[start]

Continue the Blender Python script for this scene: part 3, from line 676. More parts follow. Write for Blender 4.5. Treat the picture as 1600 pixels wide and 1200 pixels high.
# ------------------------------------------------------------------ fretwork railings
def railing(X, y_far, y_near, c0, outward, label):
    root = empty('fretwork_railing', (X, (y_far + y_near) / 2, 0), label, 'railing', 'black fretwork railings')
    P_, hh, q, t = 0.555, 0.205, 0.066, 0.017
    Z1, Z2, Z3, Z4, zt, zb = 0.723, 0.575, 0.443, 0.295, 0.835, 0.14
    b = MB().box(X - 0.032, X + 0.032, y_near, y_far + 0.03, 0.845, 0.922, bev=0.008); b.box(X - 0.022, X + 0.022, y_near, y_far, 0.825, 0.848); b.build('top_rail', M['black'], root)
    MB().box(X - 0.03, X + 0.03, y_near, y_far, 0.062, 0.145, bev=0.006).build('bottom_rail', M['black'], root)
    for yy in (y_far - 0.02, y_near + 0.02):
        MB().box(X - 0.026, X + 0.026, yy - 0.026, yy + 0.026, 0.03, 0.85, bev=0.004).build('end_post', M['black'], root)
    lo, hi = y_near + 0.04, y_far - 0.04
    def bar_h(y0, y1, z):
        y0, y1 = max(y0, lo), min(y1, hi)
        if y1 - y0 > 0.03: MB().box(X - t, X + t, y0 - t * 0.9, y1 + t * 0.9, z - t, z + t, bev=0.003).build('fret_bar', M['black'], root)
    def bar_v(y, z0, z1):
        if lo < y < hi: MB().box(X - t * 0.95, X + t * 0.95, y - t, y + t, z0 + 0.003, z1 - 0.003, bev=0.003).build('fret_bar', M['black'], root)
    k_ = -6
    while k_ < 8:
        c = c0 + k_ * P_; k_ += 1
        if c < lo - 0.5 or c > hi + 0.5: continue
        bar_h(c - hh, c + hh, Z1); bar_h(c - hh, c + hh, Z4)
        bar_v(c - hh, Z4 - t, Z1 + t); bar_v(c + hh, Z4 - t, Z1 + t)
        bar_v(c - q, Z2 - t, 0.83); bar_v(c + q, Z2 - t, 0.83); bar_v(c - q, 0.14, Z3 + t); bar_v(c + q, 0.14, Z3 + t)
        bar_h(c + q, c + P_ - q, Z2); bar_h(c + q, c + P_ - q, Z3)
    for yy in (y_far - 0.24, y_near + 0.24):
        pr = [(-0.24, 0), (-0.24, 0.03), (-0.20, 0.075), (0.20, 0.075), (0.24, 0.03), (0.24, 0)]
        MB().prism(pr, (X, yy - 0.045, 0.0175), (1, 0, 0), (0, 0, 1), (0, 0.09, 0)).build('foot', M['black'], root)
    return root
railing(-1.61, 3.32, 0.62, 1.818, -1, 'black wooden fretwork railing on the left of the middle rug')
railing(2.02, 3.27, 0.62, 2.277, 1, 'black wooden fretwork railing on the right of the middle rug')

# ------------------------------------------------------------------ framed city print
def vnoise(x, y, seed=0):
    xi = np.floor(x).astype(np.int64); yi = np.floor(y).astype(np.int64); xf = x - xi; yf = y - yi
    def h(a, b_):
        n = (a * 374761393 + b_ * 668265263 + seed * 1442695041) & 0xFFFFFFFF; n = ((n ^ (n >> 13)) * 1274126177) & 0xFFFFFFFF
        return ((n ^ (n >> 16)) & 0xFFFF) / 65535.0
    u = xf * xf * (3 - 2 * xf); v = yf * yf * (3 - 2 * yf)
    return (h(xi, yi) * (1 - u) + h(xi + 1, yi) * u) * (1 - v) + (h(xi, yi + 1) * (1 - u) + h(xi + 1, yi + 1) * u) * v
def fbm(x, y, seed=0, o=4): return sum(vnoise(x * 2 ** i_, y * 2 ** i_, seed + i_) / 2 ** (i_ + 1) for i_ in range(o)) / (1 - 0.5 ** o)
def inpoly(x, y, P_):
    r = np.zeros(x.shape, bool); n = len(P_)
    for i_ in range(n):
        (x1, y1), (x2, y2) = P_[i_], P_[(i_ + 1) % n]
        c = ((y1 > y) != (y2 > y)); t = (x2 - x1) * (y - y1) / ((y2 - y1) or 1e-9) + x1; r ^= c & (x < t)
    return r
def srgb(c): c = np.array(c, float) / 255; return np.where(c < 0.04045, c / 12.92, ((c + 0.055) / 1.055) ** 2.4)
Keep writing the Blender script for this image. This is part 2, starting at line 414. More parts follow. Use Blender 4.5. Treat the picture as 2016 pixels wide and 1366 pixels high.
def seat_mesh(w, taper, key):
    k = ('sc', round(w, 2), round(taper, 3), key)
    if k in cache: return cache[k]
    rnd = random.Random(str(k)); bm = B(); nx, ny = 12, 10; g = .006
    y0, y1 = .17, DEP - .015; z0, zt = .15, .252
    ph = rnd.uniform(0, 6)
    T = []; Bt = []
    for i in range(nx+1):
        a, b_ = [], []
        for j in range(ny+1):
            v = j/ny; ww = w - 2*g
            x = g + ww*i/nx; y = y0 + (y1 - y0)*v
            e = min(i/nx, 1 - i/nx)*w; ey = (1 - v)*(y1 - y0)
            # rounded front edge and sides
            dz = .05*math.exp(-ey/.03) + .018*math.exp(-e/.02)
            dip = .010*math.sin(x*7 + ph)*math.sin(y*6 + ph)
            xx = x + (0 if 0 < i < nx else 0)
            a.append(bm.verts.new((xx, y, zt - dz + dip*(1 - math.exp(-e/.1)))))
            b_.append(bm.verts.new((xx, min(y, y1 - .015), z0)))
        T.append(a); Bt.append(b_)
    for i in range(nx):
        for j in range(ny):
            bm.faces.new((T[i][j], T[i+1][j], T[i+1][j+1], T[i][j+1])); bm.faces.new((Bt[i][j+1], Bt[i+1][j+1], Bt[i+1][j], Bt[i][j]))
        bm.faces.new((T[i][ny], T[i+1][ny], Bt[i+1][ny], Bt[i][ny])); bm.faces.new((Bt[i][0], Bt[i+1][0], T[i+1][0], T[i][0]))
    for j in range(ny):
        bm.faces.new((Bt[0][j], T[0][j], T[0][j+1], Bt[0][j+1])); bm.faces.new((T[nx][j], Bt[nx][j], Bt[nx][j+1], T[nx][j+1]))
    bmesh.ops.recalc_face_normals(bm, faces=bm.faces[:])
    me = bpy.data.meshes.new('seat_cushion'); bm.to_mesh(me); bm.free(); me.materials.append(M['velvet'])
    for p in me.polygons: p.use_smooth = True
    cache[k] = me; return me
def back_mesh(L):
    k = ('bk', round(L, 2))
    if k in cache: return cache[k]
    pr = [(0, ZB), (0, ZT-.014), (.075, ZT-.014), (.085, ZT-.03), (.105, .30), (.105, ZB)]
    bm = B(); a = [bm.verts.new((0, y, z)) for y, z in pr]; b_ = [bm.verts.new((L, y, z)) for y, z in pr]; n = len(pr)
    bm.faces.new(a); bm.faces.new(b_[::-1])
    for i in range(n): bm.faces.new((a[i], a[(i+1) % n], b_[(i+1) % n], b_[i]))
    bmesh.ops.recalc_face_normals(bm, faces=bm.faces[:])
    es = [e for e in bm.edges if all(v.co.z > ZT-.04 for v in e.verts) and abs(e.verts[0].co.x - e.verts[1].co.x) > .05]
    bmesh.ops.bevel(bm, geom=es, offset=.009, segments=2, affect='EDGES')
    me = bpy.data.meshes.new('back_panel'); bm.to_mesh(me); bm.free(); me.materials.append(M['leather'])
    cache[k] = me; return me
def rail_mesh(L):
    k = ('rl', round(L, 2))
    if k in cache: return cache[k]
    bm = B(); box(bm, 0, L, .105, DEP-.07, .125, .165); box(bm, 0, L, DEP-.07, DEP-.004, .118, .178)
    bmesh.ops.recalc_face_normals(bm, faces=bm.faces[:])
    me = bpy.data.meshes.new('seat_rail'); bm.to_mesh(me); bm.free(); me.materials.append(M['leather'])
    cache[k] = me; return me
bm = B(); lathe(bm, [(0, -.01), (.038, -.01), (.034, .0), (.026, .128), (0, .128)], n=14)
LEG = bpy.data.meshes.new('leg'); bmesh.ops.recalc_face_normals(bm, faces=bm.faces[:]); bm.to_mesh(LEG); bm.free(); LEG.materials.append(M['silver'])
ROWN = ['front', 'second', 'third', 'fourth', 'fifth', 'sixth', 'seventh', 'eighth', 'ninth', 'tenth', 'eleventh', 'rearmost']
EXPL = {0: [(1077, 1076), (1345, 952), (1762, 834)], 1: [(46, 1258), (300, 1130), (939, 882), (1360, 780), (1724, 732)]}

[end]

YOUR TASK: List all lines in the material containing the string "Treat".

TASK OUTPUT:
Continue the Blender Python script for this scene: part 3, from line 676. More parts follow. Write for Blender 4.5. Treat the picture as 1600 pixels wide and 1200 pixels high.
Keep writing the Blender script for this image. This is part 2, starting at line 414. More parts follow. Use Blender 4.5. Treat the picture as 2016 pixels wide and 1366 pixels high.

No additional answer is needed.